ATP w Dubaju: Hubert Hurkacz przegrał w półfinale
27 asów serwisowych Huberta Hurkacza w półfinale turnieju ATP w Dubaju
Hubert Hurkacz - Andriej Rublow 1:2. Skrót meczu
W półfinałowym meczu ATP w Dubaju Hubert Hurkacz przegrał z Andriejem Rublowem 1:2 (6:3, 5:7, 6:7 (5:7)). Spotkanie dostarczyło wielkich emocji, a o losach awansu zadecydował tie-break.
Polski tenisista pokonał w ćwierćfinale Jannika Sinnera i pierwszy raz w karierze awansował do najlepszej czwórki turnieju, który odbywa się w Dubaju.
Rywalem wrocławianina był Rublow. Rosjanin w poprzedniej rundzie zwyciężył Amerykanina Mackenzie McDonalda. Potrzebował do tego trzech setów (2:6, 6:3, 6:1). Dla porównania Hurkacz pokonał Sinnera w dwóch odsłonach (6:3, 6:3).
Polak kapitalnie zaczął piątkowe spotkanie, ponieważ już w drugim gemie przełamał Rosjanina i wyszedł na prowadzenie 3:0. Był to kluczowy moment w tej partii. Hurkacz wygrał wszystkie gemy przy swoim serwisie i tym samym objął prowadzenie setach. Nasz zawodnik znakomicie spisywał się w polu serwisowym, notując aż dziesięć asów, przy zaledwie dwóch Rublowa.
Druga odsłona była o wiele bardziej wyrównana, ponieważ ani Hurkacz, ani Rublow nie byli w stanie przełamać adwersarza. Rosjanin miał taką szansę w czwartym gemie, ale nie wykorzystał break pointa.
To, co nie udało się Rublowowi w czwartym gemie, dokonał w dwunastym. Przy jego prowadzeniu 6:5, przełamał Polaka za drugim razem i tym samym doprowadził do remisu w całym meczu. Trzeba jednak zwrócić uwagę, że wrocławianin znowu miał olbrzymią przewagę w serwisie (10:3).
Trzeci set to apogeum emocji. Zaczęło się spokojnie od zwycięstw obu zawodników w gemach przy swoim serwisie. W czwartym gemie Rublow był bardzo blisko przełamania, ale nie wykorzystał aż czterech break pointów!

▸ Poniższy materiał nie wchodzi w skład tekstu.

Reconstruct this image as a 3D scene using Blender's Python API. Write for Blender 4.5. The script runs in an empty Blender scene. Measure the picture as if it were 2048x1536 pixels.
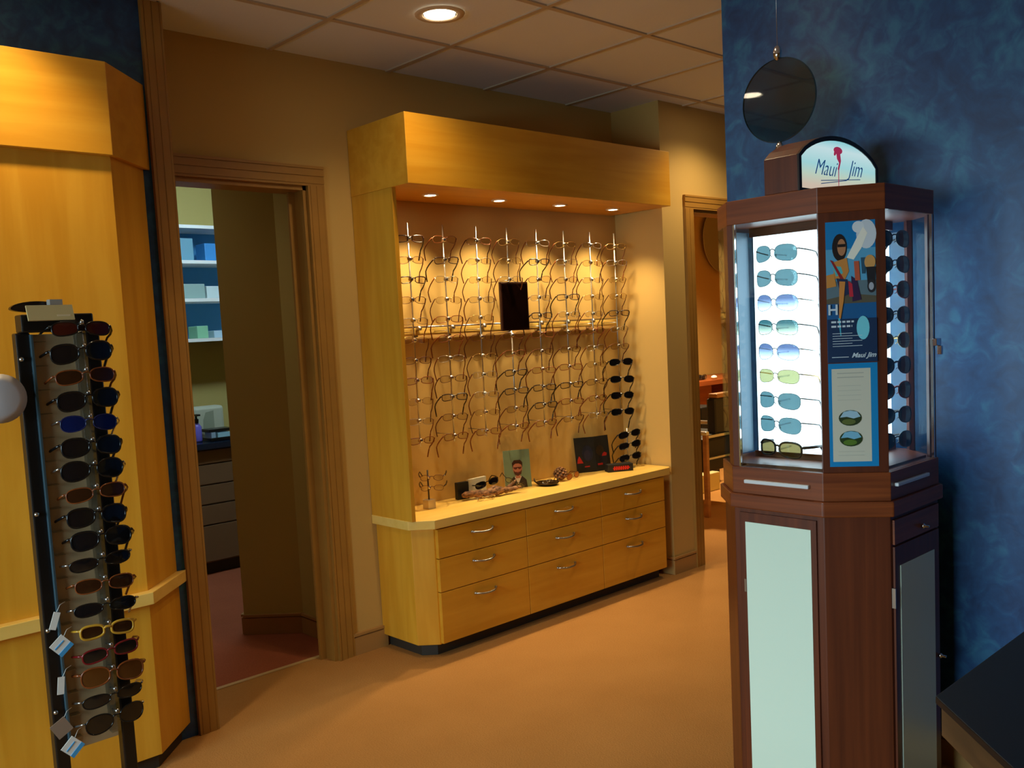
import bpy, bmesh, math, random
from mathutils import Vector, Matrix
random.seed(7)
PI = math.pi
col = bpy.context.scene.collection
sc = bpy.context.scene

# ------------------------------------------------------------------ materials
def lin(c):
    f = lambda v: v / 12.92 if v <= .04045 else ((v + .055) / 1.055) ** 2.4
    return tuple(f(x / 255.) for x in c) + (1.,)

def newmat(name):
    m = bpy.data.materials.new(name); m.use_nodes = True
    nt = m.node_tree
    return m, nt, nt.nodes['Principled BSDF']

def mat(name, rgb, rough=.5, metal=0., spec=.5, bump=0., bscale=200., coat=0., var=0., vscale=6., emis=None, estr=0., alpha=None, trans=0.):
    m, nt, p = newmat(name)
    c = lin(rgb)
    p.inputs['Base Color'].default_value = c
    p.inputs['Roughness'].default_value = rough
    p.inputs['Metallic'].default_value = metal
    p.inputs['Specular IOR Level'].default_value = spec
    p.inputs['Coat Weight'].default_value = coat
    p.inputs['Transmission Weight'].default_value = trans
    tc = nt.nodes.new('ShaderNodeTexCoord')
    if emis:
        p.inputs['Emission Color'].default_value = lin(emis); p.inputs['Emission Strength'].default_value = estr
    if var:
        n = nt.nodes.new('ShaderNodeTexNoise'); n.inputs['Scale'].default_value = vscale; n.inputs['Detail'].default_value = 6
        nt.links.new(tc.outputs['Object'], n.inputs['Vector'])
        mx = nt.nodes.new('ShaderNodeMix'); mx.data_type = 'RGBA'
        mx.inputs['A'].default_value = tuple(v * (1 - var) for v in c[:3]) + (1,)
        mx.inputs['B'].default_value = tuple(min(1, v * (1 + var)) for v in c[:3]) + (1,)
        nt.links.new(n.outputs['Fac'], mx.inputs['Factor']); nt.links.new(mx.outputs['Result'], p.inputs['Base Color'])
    if bump:
        n = nt.nodes.new('ShaderNodeTexNoise'); n.inputs['Scale'].default_value = bscale; n.inputs['Detail'].default_value = 3
        nt.links.new(tc.outputs['Object'], n.inputs['Vector'])
        b = nt.nodes.new('ShaderNodeBump'); b.inputs['Strength'].default_value = bump; b.inputs['Distance'].default_value = .004
        nt.links.new(n.outputs['Fac'], b.inputs['Height']); nt.links.new(b.outputs['Normal'], p.inputs['Normal'])
    return m

def wood(name, c1, c2, stretch, scale=1., rough=.35, coat=.1, contrast=(.35, .65), c3=None):
    m, nt, p = newmat(name)
    tc = nt.nodes.new('ShaderNodeTexCoord'); mp = nt.nodes.new('ShaderNodeMapping')
    mp.inputs['Scale'].default_value = stretch
    nt.links.new(tc.outputs['Object'], mp.inputs['Vector'])
    n = nt.nodes.new('ShaderNodeTexNoise'); n.inputs['Scale'].default_value = scale; n.inputs['Detail'].default_value = 5; n.inputs['Distortion'].default_value = .4
    nt.links.new(mp.outputs['Vector'], n.inputs['Vector'])
    r = nt.nodes.new('ShaderNodeValToRGB'); r.color_ramp.elements[0].position = contrast[0]; r.color_ramp.elements[1].position = contrast[1]
    r.color_ramp.elements[0].color = lin(c1); r.color_ramp.elements[1].color = lin(c2)
    nt.links.new(n.outputs['Fac'], r.inputs['Fac'])
    n2 = nt.nodes.new('ShaderNodeTexNoise'); n2.inputs['Scale'].default_value = 2.2; n2.inputs['Detail'].default_value = 2
    nt.links.new(tc.outputs['Object'], n2.inputs['Vector'])
    mx = nt.nodes.new('ShaderNodeMix'); mx.data_type = 'RGBA'; mx.blend_type = 'MULTIPLY'
    r2 = nt.nodes.new('ShaderNodeValToRGB'); r2.color_ramp.elements[0].color = (.82, .82, .82, 1); r2.color_ramp.elements[1].color = (1, 1, 1, 1)
    r2.color_ramp.elements[0].position = .3; r2.color_ramp.elements[1].position = .6
    nt.links.new(n2.outputs['Fac'], r2.inputs['Fac'])
    mx.inputs['Factor'].default_value = .6
    nt.links.new(r.outputs['Color'], mx.inputs['A']); nt.links.new(r2.outputs['Color'], mx.inputs['B'])
    nt.links.new(mx.outputs['Result'], p.inputs['Base Color'])
    p.inputs['Roughness'].default_value = rough; p.inputs['Coat Weight'].default_value = coat; p.inputs['Coat Roughness'].default_value = .2
    return m

def tinted(name, tint, gloss=.08, rough=.02, grad=None):
    """thin coloured glass: transmits its tint and mirrors a little"""
    m = bpy.data.materials.new(name); m.use_nodes = True; nt = m.node_tree
    for n in list(nt.nodes): nt.nodes.remove(n)
    out = nt.nodes.new('ShaderNodeOutputMaterial'); mix = nt.nodes.new('ShaderNodeMixShader')
    t = nt.nodes.new('ShaderNodeBsdfTransparent'); g = nt.nodes.new('ShaderNodeBsdfGlossy')
    t.inputs['Color'].default_value = lin(tint); g.inputs['Roughness'].default_value = rough
    g.inputs['Color'].default_value = (1, 1, 1, 1)
    fr = nt.nodes.new('ShaderNodeLayerWeight'); fr.inputs['Blend'].default_value = .5
    pw = nt.nodes.new('ShaderNodeMath'); pw.operation = 'POWER'; pw.inputs[1].default_value = 5.
    ad = nt.nodes.new('ShaderNodeMath'); ad.operation = 'MULTIPLY_ADD'; ad.inputs[1].default_value = .6; ad.inputs[2].default_value = gloss; ad.use_clamp = True
    nt.links.new(fr.outputs['Facing'], pw.inputs[0]); nt.links.new(pw.outputs[0], ad.inputs[0]); nt.links.new(ad.outputs[0], mix.inputs[0])
    nt.links.new(t.outputs[0], mix.inputs[1]); nt.links.new(g.outputs[0], mix.inputs[2]); nt.links.new(mix.outputs[0], out.inputs[0])
    if grad:   # lens tint fades from its top to its foot, as gradient lenses do
        tc = nt.nodes.new('ShaderNodeTexCoord'); sp = nt.nodes.new('ShaderNodeSeparateXYZ'); r = nt.nodes.new('ShaderNodeMapRange')
        r.inputs['From Min'].default_value = -.02; r.inputs['From Max'].default_value = .014
        nt.links.new(tc.outputs['Object'], sp.inputs[0]); nt.links.new(sp.outputs['Z'], r.inputs['Value'])
        cr = nt.nodes.new('ShaderNodeValToRGB'); cr.color_ramp.elements[0].color = lin(grad); cr.color_ramp.elements[1].color = lin(tint)
        nt.links.new(r.outputs[0], cr.inputs['Fac']); nt.links.new(cr.outputs['Color'], t.inputs['Color'])
    return m

def faux_blue(name, dark, mid, light):
    m, nt, p = newmat(name)
    tc = nt.nodes.new('ShaderNodeTexCoord')
    n = nt.nodes.new('ShaderNodeTexNoise'); n.inputs['Scale'].default_value = 2.4; n.inputs['Detail'].default_value = 9; n.inputs['Roughness'].default_value = .66; n.inputs['Distortion'].default_value = 1.2
    n2 = nt.nodes.new('ShaderNodeTexNoise'); n2.inputs['Scale'].default_value = 14; n2.inputs['Detail'].default_value = 8; n2.inputs['Distortion'].default_value = 1.3
    nt.links.new(tc.outputs['Object'], n.inputs['Vector']); nt.links.new(tc.outputs['Object'], n2.inputs['Vector'])
    a = nt.nodes.new('ShaderNodeMix'); a.data_type = 'FLOAT'; a.inputs['Factor'].default_value = .40
    nt.links.new(n.outputs['Fac'], a.inputs[2]); nt.links.new(n2.outputs['Fac'], a.inputs[3])
    r = nt.nodes.new('ShaderNodeValToRGB'); e = r.color_ramp.elements
    e[0].position = .36; e[0].color = lin(dark); e[1].position = .68; e[1].color = lin(light)
    k = e.new(.5); k.color = lin(mid)
    nt.links.new(a.outputs[0], r.inputs['Fac']); nt.links.new(r.outputs['Color'], p.inputs['Base Color'])
    p.inputs['Roughness'].default_value = .42
    b = nt.nodes.new('ShaderNodeBump'); b.inputs['Strength'].default_value = .15; b.inputs['Distance'].default_value = .004
    nt.links.new(n2.outputs['Fac'], b.inputs['Height']); nt.links.new(b.outputs['Normal'], p.inputs['Normal'])
    return m

def carpet_mat(name, c, c2):
    m, nt, p = newmat(name)
    tc = nt.nodes.new('ShaderNodeTexCoord')
    n = nt.nodes.new('ShaderNodeTexNoise'); n.inputs['Scale'].default_value = 160; n.inputs['Detail'].default_value = 4
    n2 = nt.nodes.new('ShaderNodeTexNoise'); n2.inputs['Scale'].default_value = 3; n2.inputs['Detail'].default_value = 4
    nt.links.new(tc.outputs['Object'], n.inputs['Vector']); nt.links.new(tc.outputs['Object'], n2.inputs['Vector'])
    a = nt.nodes.new('ShaderNodeMix'); a.data_type = 'FLOAT'; a.inputs['Factor'].default_value = .4
    nt.links.new(n.outputs['Fac'], a.inputs[2]); nt.links.new(n2.outputs['Fac'], a.inputs[3])
    r = nt.nodes.new('ShaderNodeValToRGB'); r.color_ramp.elements[0].position = .3; r.color_ramp.elements[1].position = .7
    r.color_ramp.elements[0].color = lin(c); r.color_ramp.elements[1].color = lin(c2)
    nt.links.new(a.outputs[0], r.inputs['Fac']); nt.links.new(r.outputs['Color'], p.inputs['Base Color'])
    p.inputs['Roughness'].default_value = .95; p.inputs['Specular IOR Level'].default_value = .1
    b = nt.nodes.new('ShaderNodeBump'); b.inputs['Strength'].default_value = .5; b.inputs['Distance'].default_value = .004
    nt.links.new(n.outputs['Fac'], b.inputs['Height']); nt.links.new(b.outputs['Normal'], p.inputs['Normal'])
    return m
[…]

Hurkacz swojego break pointa miał w kolejnym gemie, ale to Rosjanin zapisał go na swoją korzyść.
Przy stanie 6:5 dla Rublowa, Polak musiał poradzić sobie z wielką presją, tym bardziej, że rywal wygrał dwie pierwsze akcje. Hurkacz wyszedł jednak z opresji i przy swoim serwisie doprowadził do remisu 6:6.
A to oznaczało, że o losach awansu do wielkiego finału musiał zadecydować tie-break. W nim żaden z tenisistów nie chciał oddać pola rywalowi. Trwała zażarta walka punkt za punkt, cios za cios. Stawka olbrzymia, a presja jeszcze większa.
Niestety, Rublow w kluczowy momencie, przy stanie 5:4 na jego korzyść, przełamał Polaka i nie wypuścił już tej okazji z rąk.
Hurkacz musiał pogodzić się z porażką, ale pokazał się z bardzo dobrej strony. Na swoim koncie zapisał aż 27 asów serwisowych!